What I don't understand though, if it was established in Theorem 2.1 that a boolean CNF expression made up of clauses with 2 or 3 variables is NP-complete, then why by say if there is a generalized clause with 2 variables present like:
A or B
using his transformation or polynomial reduction used in proving Theorem 2.1 a clause with 2 literals could look like this: not(xi) or xi+1
I will refer to an instance formula of Theorem 2.1 as F from now on.

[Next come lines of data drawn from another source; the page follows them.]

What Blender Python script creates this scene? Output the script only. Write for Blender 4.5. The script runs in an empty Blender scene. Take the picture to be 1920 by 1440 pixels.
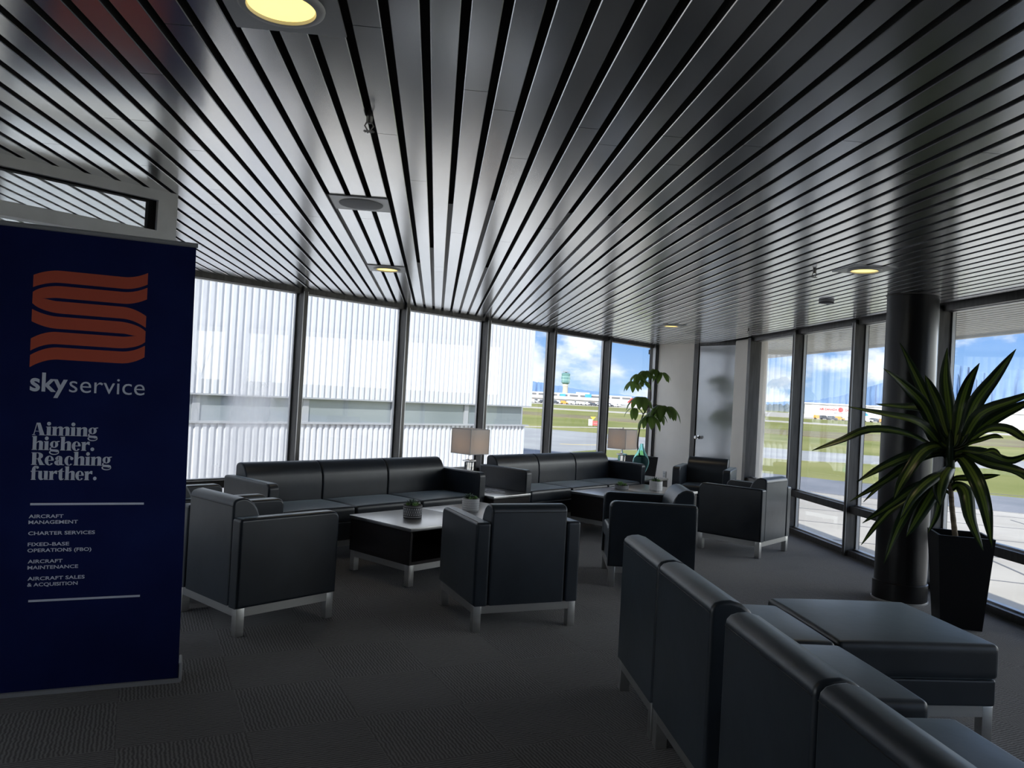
import bpy, bmesh, math, random
from mathutils import Vector, Matrix
random.seed(7)
S = bpy.context.scene
COL = S.collection
PI = math.pi

# ------------------------------------------------------------------ camera
def look(yaw, pitch, roll):
    cy, sy, cp, sp = math.cos(yaw), math.sin(yaw), math.cos(pitch), math.sin(pitch)
    f = Vector((sy*cp, cy*cp, sp)); r = Vector((cy, -sy, 0)); u = r.cross(f)
    c, s = math.cos(roll), math.sin(roll)
    r2 = c*r + s*u; u2 = -s*r + c*u
    return Matrix(((r2.x, u2.x, -f.x), (r2.y, u2.y, -f.y), (r2.z, u2.z, -f.z)))
cam_data = bpy.data.cameras.new('camera')
cam_data.sensor_width = 36.0
cam_data.lens = 1470.0/1920.0*36.0
cam_data.clip_start = 0.05
cam_data.clip_end = 40000
cam = bpy.data.objects.new('camera', cam_data)
COL.objects.link(cam)
cam.matrix_world = Matrix.Translation((0, 0, 1.5)) @ look(.09600, .014367, .054556).to_4x4()
S.camera = cam

# ------------------------------------------------------------------ exposure, world, sun
S.view_settings.view_transform = 'Standard'
S.view_settings.look = 'None'
S.view_settings.gamma = 1.0
S.view_settings.exposure = 0.75
S.view_settings.use_curve_mapping = False

W = bpy.data.worlds.new('sky'); S.world = W
W.use_nodes = True
nt = W.node_tree; N = nt.nodes; L = nt.links
for x in list(N): N.remove(x)
def nd(tree, kind, **kw):
    x = tree.nodes.new(kind)
    for k, v in kw.items():
        if k in x.inputs: x.inputs[k].default_value = v
        else: setattr(x, k, v)
    return x
tc = nd(nt, 'ShaderNodeTexCoord')
sep = nd(nt, 'ShaderNodeSeparateXYZ'); L.new(tc.outputs['Generated'], sep.inputs[0])
rz = nd(nt, 'ShaderNodeMapRange'); rz.inputs[1].default_value = 0.0; rz.inputs[2].default_value = 0.45
L.new(sep.outputs[2], rz.inputs[0])
ramp = nd(nt, 'ShaderNodeValToRGB')
e = ramp.color_ramp.elements
e[0].position = 0.0; e[0].color = (.36, .52, .74, 1)
e[1].position = 1.0; e[1].color = (.10, .22, .52, 1)
m_ = ramp.color_ramp.elements.new(.22); m_.color = (.15, .31, .64, 1)
L.new(rz.outputs[0], ramp.inputs[0])
mp = nd(nt, 'ShaderNodeMapping'); mp.inputs['Scale'].default_value = (1, 1, 1.9); mp.inputs['Location'].default_value = (.37, .12, .05)
L.new(tc.outputs['Generated'], mp.inputs[0])
n1 = nd(nt, 'ShaderNodeTexNoise', Scale=9.0, Detail=8.0, Roughness=.56); L.new(mp.outputs[0], n1.inputs['Vector'])
n2 = nd(nt, 'ShaderNodeTexNoise', Scale=2.6, Detail=2.0, Roughness=.5); L.new(mp.outputs[0], n2.inputs['Vector'])
mixn = nd(nt, 'ShaderNodeMath', operation='MULTIPLY_ADD'); mixn.inputs[1].default_value = .75
L.new(n1.outputs[0], mixn.inputs[0])
mul2 = nd(nt, 'ShaderNodeMath', operation='MULTIPLY'); mul2.inputs[1].default_value = .35
L.new(n2.outputs[0], mul2.inputs[0]); L.new(mul2.outputs[0], mixn.inputs[2])
cr = nd(nt, 'ShaderNodeMapRange'); cr.interpolation_type = 'SMOOTHSTEP'
cr.inputs[1].default_value = .545; cr.inputs[2].default_value = .66
L.new(mixn.outputs[0], cr.inputs[0])
shade = nd(nt, 'ShaderNodeTexNoise', Scale=16.0, Detail=4.0); L.new(mp.outputs[0], shade.inputs['Vector'])
ccol = nd(nt, 'ShaderNodeValToRGB')
ccol.color_ramp.elements[0].position = .35; ccol.color_ramp.elements[0].color = (.50, .57, .68, 1)
ccol.color_ramp.elements[1].position = .60; ccol.color_ramp.elements[1].color = (.92, .925, .94, 1)
L.new(shade.outputs[0], ccol.inputs[0])
mx = nd(nt, 'ShaderNodeMixRGB'); L.new(cr.outputs[0], mx.inputs[0]); L.new(ramp.outputs[0], mx.inputs[1]); L.new(ccol.outputs[0], mx.inputs[2])
# unseen sky on both sides brightened and whitened, added fill for the room
dotn = nd(nt, 'ShaderNodeMath', operation='ABSOLUTE'); L.new(sep.outputs[0], dotn.inputs[0])
sb = nd(nt, 'ShaderNodeMapRange'); sb.interpolation_type = 'SMOOTHSTEP'
sb.inputs[1].default_value = .64; sb.inputs[2].default_value = .92; sb.inputs[3].default_value = 1.0; sb.inputs[4].default_value = 4.6
L.new(dotn.outputs[0], sb.inputs[0])
bg = nd(nt, 'ShaderNodeBackground', Strength=1.0); L.new(sb.outputs[0], bg.inputs[1])
sw = nd(nt, 'ShaderNodeMapRange'); sw.inputs[1].default_value = 1.0; sw.inputs[2].default_value = 4.6; sw.inputs[4].default_value = .85
L.new(sb.outputs[0], sw.inputs[0])
fill_tint = nd(nt, 'ShaderNodeMixRGB'); fill_tint.inputs[2].default_value = (.64, .64, .62, 1); L.new(sw.outputs[0], fill_tint.inputs[0]); L.new(mx.outputs[0], fill_tint.inputs[1])
L.new(fill_tint.outputs[0], bg.inputs[0])
wo = nd(nt, 'ShaderNodeOutputWorld'); L.new(bg.outputs[0], wo.inputs[0])

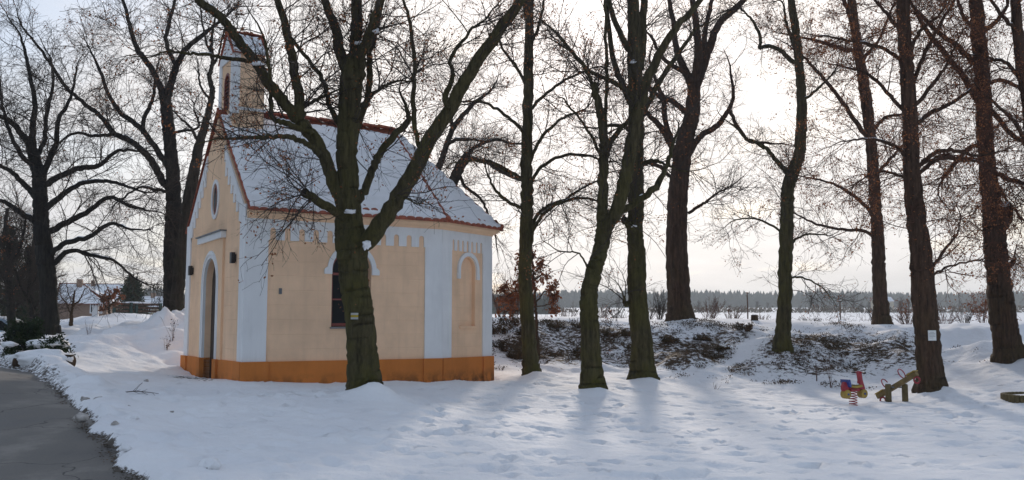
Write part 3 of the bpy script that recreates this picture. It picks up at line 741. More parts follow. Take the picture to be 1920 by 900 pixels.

Why can't we create a new formula F' (from F) so that whenever we encounter such a clause like the one above:
- Remove the 2 literal clause cj, say cj =
A or B
- Add for each clause cj removed a dummy variable, say dj in the new 2 clauses:
- A or B or dj
- A or B or not(dj)
And the resulting F' boolean formula is obviously 3, 3-SAT. Yet, from the transformation above it is obvious by rules of inference (A or B must be True as well if (A or B or dj) and (A or B or not(dj)) are True).
So, to me it seems that F is True whenever F' is True (and vice versa).
Therefore, the polynomial time reduction presented above would appear to be valid.
It resulted that any F formula that is Theorem 2.1 compliant (the problem being NP-complete) could be reduced to F', which is an instance of 3,3-SAT.
So why then 3,3-SAT isn't NP-complete?